Minim, Kesadaran Masyarakat untuk Daftarkan Indikasi Geografis
Kesadaran masyarakat untuk mendaftarkan potensi daerahnya sebagai indikasi geografis minim. Padahal indikasi geografis bisa memberi nilai tambah.
Oleh
REGINA RUKMORINI
·3 menit baca
TEMANGGUNG, KOMPAS- Kesadaran masyarakat untuk mendaftarkan potensi daerahnya sebagai indikasi geografis masih terbilang minim. Padahal, selain bernilai penting sebagai bentuk upaya perlindungan, status sebagai indikasi geografis tersebut sangat diperlukan untuk memberi nilai tambah pada potensi daerah tersebut
Direktur Jenderal Kekayaan Intelektual Kementerian Hukum dan HAM RI, Freddy Harris, mengatakan, nilai tambah secara otomatis akan didapatkan karena potensi daerah tersebut akan dikenal sebagai potensi khas yang hanya ada atau diproduksi di daerah tersebut.
“Nilai tambah pada potensi daerah tersebut secara otomatis akan berdampak positif, menggenjot perekonomian masyarakat di daerah tersebut,” ujarnya, dalam acara penyerahan sertifikat indikasi geografis ikan uceng Temanggung di Kantor Bupati Temanggung, Jawa Tengah, Kamis (15.8/2019).
Freddy mengatakan, dari hasil pengecekan yang pernah dilakukan oleh Kementerian Hukum dan HAM, sebenarnya ada sekitar 12.000 potensi daerah yang layak untuk didaftarkan sebagai indikasi geografis. Namun, hingga saat ini, hanya ada 80 potensi daerah yang didaftarkan sebagai indikasi geografis.
Menyikapi kondisi tersebut, menurut dia, maka pemerintah daerah diminta untuk lebih proaktif.

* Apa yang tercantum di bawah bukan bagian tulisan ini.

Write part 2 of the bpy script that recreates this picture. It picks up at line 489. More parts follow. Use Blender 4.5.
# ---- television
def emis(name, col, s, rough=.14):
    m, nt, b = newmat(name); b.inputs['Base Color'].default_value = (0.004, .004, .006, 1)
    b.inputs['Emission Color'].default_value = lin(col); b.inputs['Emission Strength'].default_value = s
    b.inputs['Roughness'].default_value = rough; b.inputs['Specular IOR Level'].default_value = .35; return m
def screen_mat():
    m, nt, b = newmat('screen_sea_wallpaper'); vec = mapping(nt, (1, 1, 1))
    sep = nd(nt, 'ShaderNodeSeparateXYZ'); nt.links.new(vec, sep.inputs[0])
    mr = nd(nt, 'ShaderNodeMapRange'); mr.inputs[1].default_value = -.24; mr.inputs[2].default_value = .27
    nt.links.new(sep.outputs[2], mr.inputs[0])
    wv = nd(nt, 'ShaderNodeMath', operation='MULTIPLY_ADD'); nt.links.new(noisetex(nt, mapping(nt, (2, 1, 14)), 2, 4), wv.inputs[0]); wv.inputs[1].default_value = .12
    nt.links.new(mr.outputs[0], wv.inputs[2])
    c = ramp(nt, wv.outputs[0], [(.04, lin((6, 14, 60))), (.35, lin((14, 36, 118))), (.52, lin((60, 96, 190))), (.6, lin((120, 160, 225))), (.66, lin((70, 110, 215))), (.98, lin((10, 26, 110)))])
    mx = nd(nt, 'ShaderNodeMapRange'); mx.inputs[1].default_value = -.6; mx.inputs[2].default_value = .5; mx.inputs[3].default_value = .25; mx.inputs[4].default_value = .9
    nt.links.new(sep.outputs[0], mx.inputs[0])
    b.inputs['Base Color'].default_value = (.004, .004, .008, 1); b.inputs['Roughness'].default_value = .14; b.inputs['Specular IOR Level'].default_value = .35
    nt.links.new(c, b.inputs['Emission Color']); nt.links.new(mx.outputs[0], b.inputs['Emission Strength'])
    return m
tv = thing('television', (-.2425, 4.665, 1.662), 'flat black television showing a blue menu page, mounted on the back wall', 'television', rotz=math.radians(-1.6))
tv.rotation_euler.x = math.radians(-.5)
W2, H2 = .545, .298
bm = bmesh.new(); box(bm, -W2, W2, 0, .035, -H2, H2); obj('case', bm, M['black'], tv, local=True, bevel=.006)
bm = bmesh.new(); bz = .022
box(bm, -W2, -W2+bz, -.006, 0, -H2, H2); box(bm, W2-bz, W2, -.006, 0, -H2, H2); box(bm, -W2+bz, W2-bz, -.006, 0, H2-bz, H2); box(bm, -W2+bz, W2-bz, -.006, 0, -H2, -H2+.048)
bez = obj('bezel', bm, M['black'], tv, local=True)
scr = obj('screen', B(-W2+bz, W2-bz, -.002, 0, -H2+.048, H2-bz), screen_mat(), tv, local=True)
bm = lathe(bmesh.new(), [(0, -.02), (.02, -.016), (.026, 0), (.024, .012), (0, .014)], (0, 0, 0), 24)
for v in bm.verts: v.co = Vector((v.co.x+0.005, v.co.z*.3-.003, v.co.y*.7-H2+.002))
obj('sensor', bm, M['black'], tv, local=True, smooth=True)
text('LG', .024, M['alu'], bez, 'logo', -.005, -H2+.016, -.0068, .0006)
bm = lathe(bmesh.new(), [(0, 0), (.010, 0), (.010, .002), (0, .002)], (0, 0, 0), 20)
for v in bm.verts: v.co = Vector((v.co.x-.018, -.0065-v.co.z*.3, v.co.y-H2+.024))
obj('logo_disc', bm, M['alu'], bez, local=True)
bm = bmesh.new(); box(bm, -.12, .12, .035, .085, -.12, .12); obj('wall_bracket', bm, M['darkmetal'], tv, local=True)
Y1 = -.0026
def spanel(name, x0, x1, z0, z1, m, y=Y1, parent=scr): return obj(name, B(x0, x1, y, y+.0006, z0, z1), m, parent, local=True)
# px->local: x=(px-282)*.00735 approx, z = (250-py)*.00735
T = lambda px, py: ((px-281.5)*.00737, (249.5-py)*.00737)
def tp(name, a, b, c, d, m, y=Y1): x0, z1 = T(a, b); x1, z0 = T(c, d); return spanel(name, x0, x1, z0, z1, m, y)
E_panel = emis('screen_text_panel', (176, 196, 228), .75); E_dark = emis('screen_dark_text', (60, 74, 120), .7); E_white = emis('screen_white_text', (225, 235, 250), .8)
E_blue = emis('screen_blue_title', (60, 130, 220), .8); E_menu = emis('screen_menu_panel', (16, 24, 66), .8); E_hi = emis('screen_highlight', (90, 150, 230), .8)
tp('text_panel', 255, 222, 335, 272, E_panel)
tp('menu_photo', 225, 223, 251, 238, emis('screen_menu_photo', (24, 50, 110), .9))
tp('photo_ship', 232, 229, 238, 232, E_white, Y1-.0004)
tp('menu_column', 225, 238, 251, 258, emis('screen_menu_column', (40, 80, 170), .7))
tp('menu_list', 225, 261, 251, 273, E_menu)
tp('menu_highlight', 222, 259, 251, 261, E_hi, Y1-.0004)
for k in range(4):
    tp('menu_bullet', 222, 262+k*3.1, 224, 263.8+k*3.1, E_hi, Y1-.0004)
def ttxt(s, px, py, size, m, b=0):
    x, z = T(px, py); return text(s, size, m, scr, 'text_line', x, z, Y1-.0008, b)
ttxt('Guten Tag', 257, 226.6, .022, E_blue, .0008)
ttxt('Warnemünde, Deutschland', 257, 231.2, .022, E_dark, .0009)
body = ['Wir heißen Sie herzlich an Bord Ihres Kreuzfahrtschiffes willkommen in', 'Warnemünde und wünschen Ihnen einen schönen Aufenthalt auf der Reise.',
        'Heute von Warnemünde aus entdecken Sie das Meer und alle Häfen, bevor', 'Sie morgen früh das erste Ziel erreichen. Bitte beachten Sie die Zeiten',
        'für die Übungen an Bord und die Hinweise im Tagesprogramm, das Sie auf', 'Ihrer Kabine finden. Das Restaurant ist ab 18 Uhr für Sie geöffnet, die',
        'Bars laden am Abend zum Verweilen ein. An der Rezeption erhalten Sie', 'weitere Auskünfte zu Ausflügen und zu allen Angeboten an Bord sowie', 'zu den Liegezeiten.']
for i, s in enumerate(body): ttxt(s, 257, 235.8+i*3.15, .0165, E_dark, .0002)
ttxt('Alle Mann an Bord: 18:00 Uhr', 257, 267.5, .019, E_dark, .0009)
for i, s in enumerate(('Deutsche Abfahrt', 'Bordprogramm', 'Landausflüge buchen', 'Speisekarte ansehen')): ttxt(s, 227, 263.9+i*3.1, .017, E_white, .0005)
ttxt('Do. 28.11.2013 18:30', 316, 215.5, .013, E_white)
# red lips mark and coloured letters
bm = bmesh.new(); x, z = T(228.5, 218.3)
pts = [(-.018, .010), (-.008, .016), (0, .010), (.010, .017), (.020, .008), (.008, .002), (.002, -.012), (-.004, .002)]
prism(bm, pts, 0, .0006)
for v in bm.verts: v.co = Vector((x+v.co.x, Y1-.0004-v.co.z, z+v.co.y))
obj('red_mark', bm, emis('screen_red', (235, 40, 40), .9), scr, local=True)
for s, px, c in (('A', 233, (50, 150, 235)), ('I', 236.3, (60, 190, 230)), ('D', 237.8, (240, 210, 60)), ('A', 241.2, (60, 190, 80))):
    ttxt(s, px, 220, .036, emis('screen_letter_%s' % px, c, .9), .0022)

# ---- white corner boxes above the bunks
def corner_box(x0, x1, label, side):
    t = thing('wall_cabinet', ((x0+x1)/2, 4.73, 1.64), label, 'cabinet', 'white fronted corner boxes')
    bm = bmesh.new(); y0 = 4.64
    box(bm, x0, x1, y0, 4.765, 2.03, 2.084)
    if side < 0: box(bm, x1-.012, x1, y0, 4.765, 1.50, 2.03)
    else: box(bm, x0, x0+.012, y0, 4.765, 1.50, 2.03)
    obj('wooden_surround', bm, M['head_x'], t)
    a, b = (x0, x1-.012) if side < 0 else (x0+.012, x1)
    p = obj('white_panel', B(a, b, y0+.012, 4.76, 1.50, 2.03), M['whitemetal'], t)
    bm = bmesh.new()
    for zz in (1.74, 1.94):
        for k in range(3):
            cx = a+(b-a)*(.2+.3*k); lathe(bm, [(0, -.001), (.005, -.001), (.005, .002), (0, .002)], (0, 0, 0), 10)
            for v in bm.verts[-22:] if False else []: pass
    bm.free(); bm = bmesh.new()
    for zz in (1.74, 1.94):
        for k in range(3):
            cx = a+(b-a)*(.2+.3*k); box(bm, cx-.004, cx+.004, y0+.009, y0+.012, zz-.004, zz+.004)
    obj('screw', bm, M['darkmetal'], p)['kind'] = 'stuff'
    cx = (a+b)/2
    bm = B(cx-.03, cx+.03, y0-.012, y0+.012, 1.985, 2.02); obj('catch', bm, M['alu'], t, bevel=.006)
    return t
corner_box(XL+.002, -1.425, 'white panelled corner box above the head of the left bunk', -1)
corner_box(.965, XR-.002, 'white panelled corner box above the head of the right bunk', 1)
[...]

“Mengingat pengalaman sebelumnya, jangan sampai kita baru merasa kebakaran jenggot setelah potensi tersebut diakui sebagai potensi khas daerah lain,” ujarnya.
Pada pengalaman sebelumnya, reog Ponorogo sempat diakui sebagai kesenian khas Malaysia. Terakhir, bolu pandan dan es potong yang sebenarnya menjadi jajanan khas Indonesia, juga sempat diakui sebagai makana khas Singapura.
Menurut dia, berbagai macam potensi bisa didaftarkan sebagai indikasi geografis, mulai dari produk kerajinan, makanan khas, bahkan hingga kesenian daerah. Oleh karena itu, setiap daerah pun diminta untuk tidak mendaftarkan potensi yang dimiliki sebagai indikasi geografis.
Mengingat pengalaman sebelumnya, jangan sampai kita baru merasa kebakaran jenggot setelah potensi tersebut diakui sebagai potensi khas daerah lain
Bupati Temanggung M Al Khadziq mengatakan, ikan uceng ini adalah indikasi geografis keempat yang dimiliki oleh Kabupaten Temanggung. Sebelumnya, Kabupaten Temanggung sudah memiliki tiga indikasi geografis, yaitu tembakau Srinthil, kopi Arabika Java Sindoro Sumbing, dan kopi Robusta.
Ikan uceng dari Temanggung, menurut dia, layak untuk diangkat sebagai indikasi geografis karena cita rasanya yang sangat gurih, dan berbeda dibandingkan dengan ikan uceng daerah lain. Cita rasa gurih ini disebabkan oleh kandungan asam glutamat ikan uceng Temanggung yang tinggi, mencapai 22 persen, lebih tinggi dibandingkan kandungan asam glutama ikan uceng daerah lain yang hanya 15 persen.
Kepala Unit Pelaksana Teknis Daerah Balai Benih Ikan (BBI) Temanggung, Djoko Susilo, mengatakan, dengan mengandalkan sekitar 3.000 indukan, tahun ini, BBI manargetkan mampu memproduksi 10.000 benih ikan uceng.
Mulai tahun depan, menurut dia, BBI akan memproduksi dan menyebarkan benih secara berkala, setiap empat bulan sekali.
“Setiap empat bulan sekali, kami akan berupaya memproduksi dan menyebarkan sedikitnya 5.000 benih ikan uceng,” ujarnya.
Keseluruhan benih tersebut, nantinya akan disebar di hulu sungai Progo. Djoko mengatakan, pihaknya belum berani untuk menyebarkan di bagian hilir karena saat ini, bagian hilir masih lebih banyak dihuni oleh berbagai jenis ikan predator.